▶ **SET PROBLEM**
Images excluded, repeat each entry below exactly.

▶ **DATA TO PROCESS**
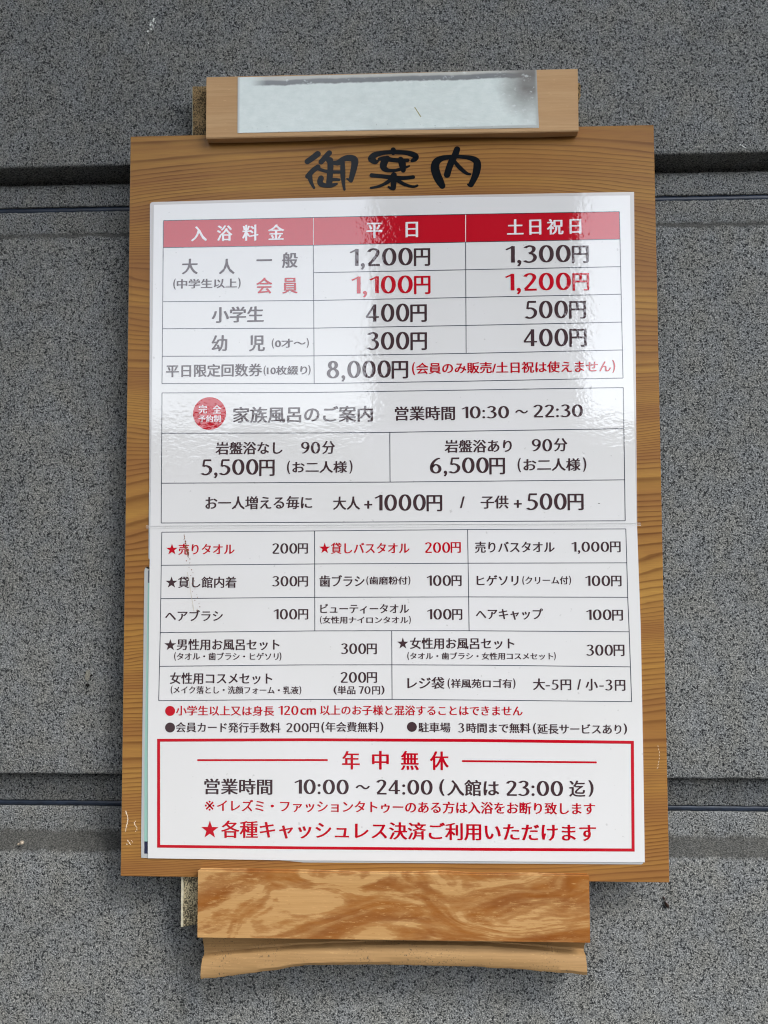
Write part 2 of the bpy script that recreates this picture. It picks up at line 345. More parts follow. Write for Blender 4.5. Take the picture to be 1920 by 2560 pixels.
def round_corners(poly, which, r, n=5):
    """rounds the listed corners of a polygon."""
    out = []
    N = len(poly)
    for i, p in enumerate(poly):
        if i not in which: out.append(p); continue
        P = Vector((p[0], p[1])); A = Vector(poly[i - 1]); B = Vector(poly[(i + 1) % N])
        a = P + (A - P).normalized() * r; b = P + (B - P).normalized() * r
        for k in range(n + 1):
            t = k / n
            q = a * (1 - t) ** 2 + P * 2 * t * (1 - t) + b * t * t
            out.append((q.x, q.y))
    return out

def sheet(name, poly, y, mat, parent):
    """one thin layer of clear film."""
    return mesh_obj(name, [W(x, z, y) for x, z in poly], [tuple(range(len(poly)))[::-1]], mat, parent)

# ---------------------------------------------------------------- materials
class NT:
    def __init__(s, name):
        s.m = bpy.data.materials.new(name); s.m.use_nodes = True
        s.t = s.m.node_tree; s.n = s.t.nodes; s.l = s.t.links
        s.p = s.n['Principled BSDF']; s.out = s.n['Material Output']
    def new(s, typ, **kw):
        nd = s.n.new(typ)
        for k, v in kw.items(): setattr(nd, k, v)
        return nd
    def set(s, sock, v):
        if isinstance(v, bpy.types.NodeSocket): s.l.new(v, sock)
        elif v is not None:
            if sock.type == 'RGBA' and len(v) == 3: v = (*v, 1)
            sock.default_value = v
    def pos(s):
        if not hasattr(s, '_pos'): s._pos = s.new('ShaderNodeNewGeometry').outputs['Position']
        return s._pos
    def sep(s, v):
        nd = s.new('ShaderNodeSeparateXYZ'); s.l.new(v, nd.inputs[0]); return nd.outputs
    def comb(s, x, y, z):
        nd = s.new('ShaderNodeCombineXYZ')
        for a, b in zip(nd.inputs, (x, y, z)): s.set(a, b)
        return nd.outputs[0]
    def math(s, op, a, b=None, c=None, clamp=False):
        nd = s.new('ShaderNodeMath', operation=op, use_clamp=clamp)
        s.set(nd.inputs[0], a); s.set(nd.inputs[1], b)
        if c is not None: s.set(nd.inputs[2], c)
        return nd.outputs[0]
    def scale(s, v, sx, sy, sz):
        nd = s.new('ShaderNodeVectorMath', operation='MULTIPLY'); s.l.new(v, nd.inputs[0])
        nd.inputs[1].default_value = (sx, sy, sz); return nd.outputs[0]
    def noise(s, v, sc, detail=3, rough=0.5, dist=0, col=False):
        nd = s.new('ShaderNodeTexNoise'); s.set(nd.inputs['Vector'], v)
        nd.inputs['Scale'].default_value = sc; nd.inputs['Detail'].default_value = detail
        nd.inputs['Roughness'].default_value = rough; nd.inputs['Distortion'].default_value = dist
        return nd.outputs['Color' if col else 'Fac']
    def vor(s, v, sc, feature='F1', out='Distance', rnd=1):
        nd = s.new('ShaderNodeTexVoronoi', feature=feature); s.set(nd.inputs['Vector'], v)
        nd.inputs['Scale'].default_value = sc; nd.inputs['Randomness'].default_value = rnd
        return nd.outputs[out]
    def ramp(s, fac, stops, interp='LINEAR'):
        nd = s.new('ShaderNodeValToRGB'); s.l.new(fac, nd.inputs[0]); e = nd.color_ramp.elements
        nd.color_ramp.interpolation = interp
        while len(e) > 1: e.remove(e[-1])
        for i, (p, c) in enumerate(stops):
            if not isinstance(c, (list, tuple)): c = (c, c, c)
            el = e[0] if i == 0 else e.new(p)
            el.position = p; el.color = (*c, 1)
        return nd.outputs[0]
    def mix(s, fac, a, b, mode='MIX'):
        nd = s.new('ShaderNodeMix', data_type='RGBA', blend_type=mode)
        s.set(nd.inputs[0], fac); s.set(nd.inputs[6], a); s.set(nd.inputs[7], b)
        return nd.outputs[2]
    def bump(s, h, strength, dist, normal=None):
        nd = s.new('ShaderNodeBump'); nd.inputs['Strength'].default_value = strength
        nd.inputs['Distance'].default_value = dist; s.l.new(h, nd.inputs['Height'])
        if normal is not None: s.l.new(normal, nd.inputs['Normal'])
        return nd.outputs[0]
    def P(s, **kw):
        for k, v in kw.items(): s.set(s.p.inputs[k.replace('_', ' ')], v)
        return s

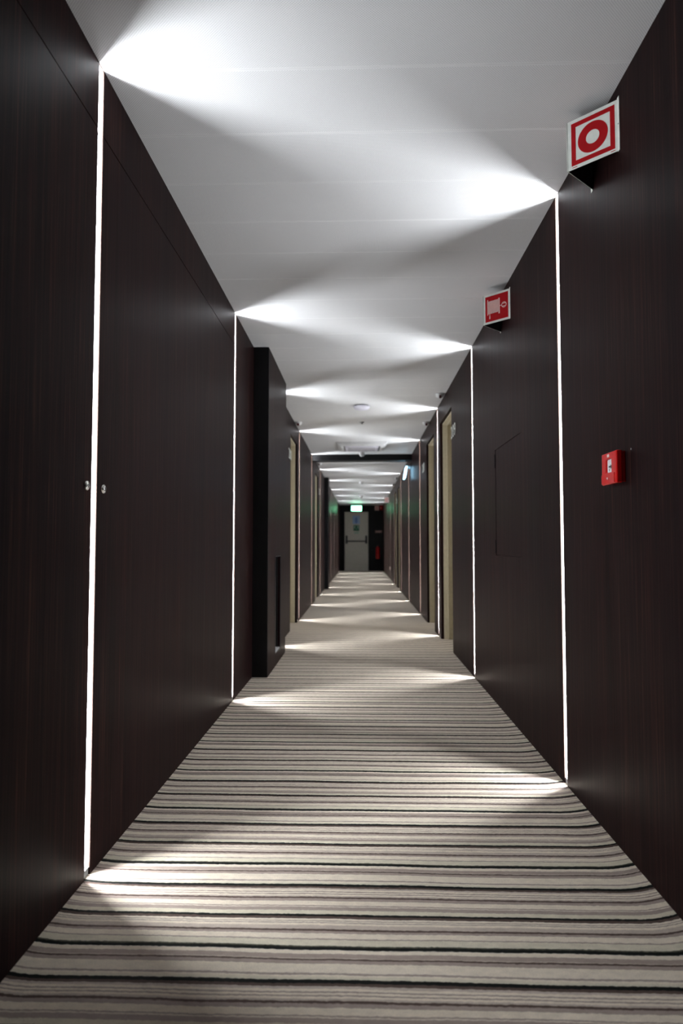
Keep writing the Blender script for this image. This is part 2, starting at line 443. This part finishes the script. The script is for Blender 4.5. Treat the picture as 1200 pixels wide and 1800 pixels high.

▶ **COMPLETE ANSWER**
Write part 2 of the bpy script that recreates this picture. It picks up at line 345. More parts follow. Write for Blender 4.5. Take the picture to be 1920 by 2560 pixels.
def round_corners(poly, which, r, n=5):
    """rounds the listed corners of a polygon."""
    out = []
    N = len(poly)
    for i, p in enumerate(poly):
        if i not in which: out.append(p); continue
        P = Vector((p[0], p[1])); A = Vector(poly[i - 1]); B = Vector(poly[(i + 1) % N])
        a = P + (A - P).normalized() * r; b = P + (B - P).normalized() * r
        for k in range(n + 1):
            t = k / n
            q = a * (1 - t) ** 2 + P * 2 * t * (1 - t) + b * t * t
            out.append((q.x, q.y))
    return out

def sheet(name, poly, y, mat, parent):
    """one thin layer of clear film."""
    return mesh_obj(name, [W(x, z, y) for x, z in poly], [tuple(range(len(poly)))[::-1]], mat, parent)

# ---------------------------------------------------------------- materials
class NT:
    def __init__(s, name):
        s.m = bpy.data.materials.new(name); s.m.use_nodes = True
        s.t = s.m.node_tree; s.n = s.t.nodes; s.l = s.t.links
        s.p = s.n['Principled BSDF']; s.out = s.n['Material Output']
    def new(s, typ, **kw):
        nd = s.n.new(typ)
        for k, v in kw.items(): setattr(nd, k, v)
        return nd
    def set(s, sock, v):
        if isinstance(v, bpy.types.NodeSocket): s.l.new(v, sock)
        elif v is not None:
            if sock.type == 'RGBA' and len(v) == 3: v = (*v, 1)
            sock.default_value = v
    def pos(s):
        if not hasattr(s, '_pos'): s._pos = s.new('ShaderNodeNewGeometry').outputs['Position']
        return s._pos
    def sep(s, v):
        nd = s.new('ShaderNodeSeparateXYZ'); s.l.new(v, nd.inputs[0]); return nd.outputs
    def comb(s, x, y, z):
        nd = s.new('ShaderNodeCombineXYZ')
        for a, b in zip(nd.inputs, (x, y, z)): s.set(a, b)
        return nd.outputs[0]
    def math(s, op, a, b=None, c=None, clamp=False):
        nd = s.new('ShaderNodeMath', operation=op, use_clamp=clamp)
        s.set(nd.inputs[0], a); s.set(nd.inputs[1], b)
        if c is not None: s.set(nd.inputs[2], c)
        return nd.outputs[0]
    def scale(s, v, sx, sy, sz):
        nd = s.new('ShaderNodeVectorMath', operation='MULTIPLY'); s.l.new(v, nd.inputs[0])
        nd.inputs[1].default_value = (sx, sy, sz); return nd.outputs[0]
    def noise(s, v, sc, detail=3, rough=0.5, dist=0, col=False):
        nd = s.new('ShaderNodeTexNoise'); s.set(nd.inputs['Vector'], v)
        nd.inputs['Scale'].default_value = sc; nd.inputs['Detail'].default_value = detail
        nd.inputs['Roughness'].default_value = rough; nd.inputs['Distortion'].default_value = dist
        return nd.outputs['Color' if col else 'Fac']
    def vor(s, v, sc, feature='F1', out='Distance', rnd=1):
        nd = s.new('ShaderNodeTexVoronoi', feature=feature); s.set(nd.inputs['Vector'], v)
        nd.inputs['Scale'].default_value = sc; nd.inputs['Randomness'].default_value = rnd
        return nd.outputs[out]
    def ramp(s, fac, stops, interp='LINEAR'):
        nd = s.new('ShaderNodeValToRGB'); s.l.new(fac, nd.inputs[0]); e = nd.color_ramp.elements
        nd.color_ramp.interpolation = interp
        while len(e) > 1: e.remove(e[-1])
        for i, (p, c) in enumerate(stops):
            if not isinstance(c, (list, tuple)): c = (c, c, c)
            el = e[0] if i == 0 else e.new(p)
            el.position = p; el.color = (*c, 1)
        return nd.outputs[0]
    def mix(s, fac, a, b, mode='MIX'):
        nd = s.new('ShaderNodeMix', data_type='RGBA', blend_type=mode)
        s.set(nd.inputs[0], fac); s.set(nd.inputs[6], a); s.set(nd.inputs[7], b)
        return nd.outputs[2]
    def bump(s, h, strength, dist, normal=None):
        nd = s.new('ShaderNodeBump'); nd.inputs['Strength'].default_value = strength
        nd.inputs['Distance'].default_value = dist; s.l.new(h, nd.inputs['Height'])
        if normal is not None: s.l.new(normal, nd.inputs['Normal'])
        return nd.outputs[0]
    def P(s, **kw):
        for k, v in kw.items(): s.set(s.p.inputs[k.replace('_', ' ')], v)
        return s

Keep writing the Blender script for this image. This is part 2, starting at line 443. This part finishes the script. The script is for Blender 4.5. Treat the picture as 1200 pixels wide and 1800 pixels high.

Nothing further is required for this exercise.